ETH & The ETH ETF: Where We Are Now (Aug 9, 2025)
By: The Investor90 — Crypto Market Analyst
Ether’s investment case broadened materially over the last year: the U.S. spot ETH ETFs have been trading since July 2024, giving institutions and advisors a familiar wrapper for ETH exposure. In the past two weeks, the SEC also green-lit “in-kind” creations/redemptions for crypto ETPs—an operational shift that should tighten spreads, lower costs, and improve primary-market plumbing for both BTC and ETH products.
What changed lately (and why it matters)
In-kind creates/redeems approved (Jul 29, 2025). APs can now deliver/receive ETH directly rather than cash when creating or redeeming ETF shares. This typically reduces slippage and tax friction and can make the funds more efficient during volatile windows. Expect tighter tracking and healthier secondary-market liquidity over time.
Flows are volatile—but deepening. U.S. spot ETH ETFs have seen days of heavy outflows as well as renewed inflows, underscoring that the investor base is broadening (and rotating) rather than one-way “new money.” This week included the largest single-day outflow since launch, followed by stabilization—classic behavior when macro headlines are noisy.
Mainstream access keeps expanding. Major brokerages and wealth platforms continue listing spot ETH ETFs; educational coverage now treats them as standard portfolio tools (with higher risk). That structural access is a medium-term tailwind for allocations from RIAs and model portfolios.
ETH ETF: how it works (quick refresher)
What it holds: The U.S. products hold spot ether in custody; they’re not futures-based. They track ETH’s market price minus fees and operational frictions.
Why “in-kind” matters: Letting APs hand over/receive ETH instead of cash can improve tracking, spreads, and tax efficiency, particularly when funding markets are tight or ETH’s price is moving fast.
Where to follow them: Public trackers provide fund lists, tickers, AUM, and daily flows—invaluable for reading sentiment beyond spot charts.
ETH fundamentals to watch
Post-Dencun scaling effects: L2s keep absorbing activity; reduced data costs (from EIP-4844) underpin healthier usage economics. This supports the narrative that Ethereum blockspace is getting cheaper while capacity grows—important for cash-flow-based valuation frameworks (fees, burn, network usage). (Background—general knowledge; no single new source required.)
Institutional fit: The ETF wrapper lets allocators bundle ETH into balanced, rules-based models and tax-managed sleeves, expanding the potential buyer base beyond crypto-native venues.
Market implications
Liquidity flywheel: More efficient primary markets (post in-kind approval) tend to tighten ETF spreads, draw arbitrage capital, and lower the cost of entry—which can amplify ETH’s responsiveness to macro catalysts (rates, risk appetite) and to crypto-native catalysts (L2 activity, staking flows).

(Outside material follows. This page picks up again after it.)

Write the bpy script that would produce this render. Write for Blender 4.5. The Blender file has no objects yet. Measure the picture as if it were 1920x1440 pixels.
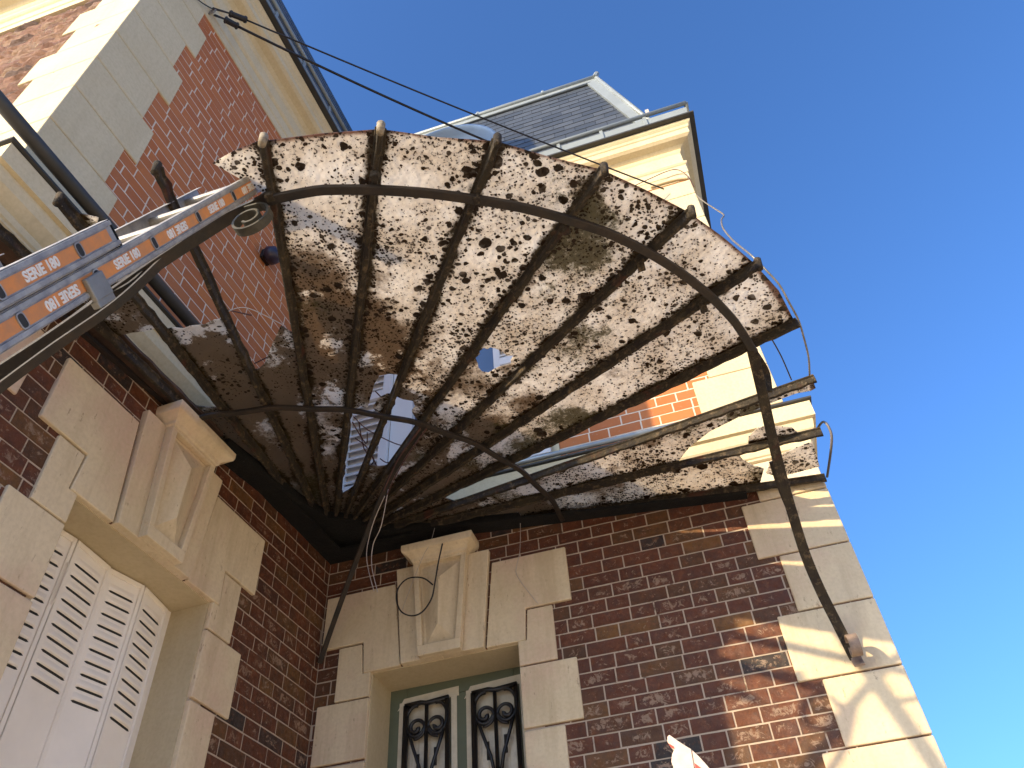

Flows ≠ price, but they matter: Episodes of large outflows remind us ETFs are two-way pipes; they can transmit macro de-risking into crypto quickly, but they also re-accelerate when risk appetite returns. Monitoring net creations across all issuers offers a cleaner read on institutional sentiment than price alone.
Risks & open questions
Staking in ETFs? U.S. ETH ETFs do not stake today. Whether the SEC will ever allow staking inside a ’40-Act or similar vehicle remains unsettled; several analyses see legal/operational hurdles even after in-kind relief. If allowed in the future, staking yield could improve total return and change competitive dynamics versus holding ETH directly.
Policy & macro: Tariff-driven growth jitters, rate-cut timing, and cross-asset safe-haven rotations (e.g., into gold) can whipsaw flows in risk assets, including crypto ETPs. 2025’s record-pace ETF allocations show capital is active and tactical.
How I’m tracking it (playbook)
1. Daily ETF flows & spreads: Use an aggregator (Blockworks tracker) plus issuers’ websites. Sustained net creations across multiple issuers = improving institutional bid.
2. Primary-market mechanics: Watch whether in-kind usage shows up in tighter average discounts/premiums—a sign frictions are falling.
3. On-chain activity: L2 transactions, gas costs, and fee burn trends. Rising utilization alongside benign costs strengthens the long-run thesis.
4. Macro calendar: CPI, payrolls, and policy headlines; these now swing ETF flows as much as they do spot markets.
Bottom line (Aug 9, 2025)
The spot ETH ETF era has moved from “novel” to “infrastructure.” With in-kind mechanics now approved, the products should operate more like traditional commodity ETFs—better spreads, cleaner tracking, and lower friction. Flows will remain two-way in choppy macro tape, but the wrapper has undeniably widened the aperture for institutional ETH demand. For medium-to-long-term investors, that’s a structural positive—provided you respect the volatility and keep one eye on the macro.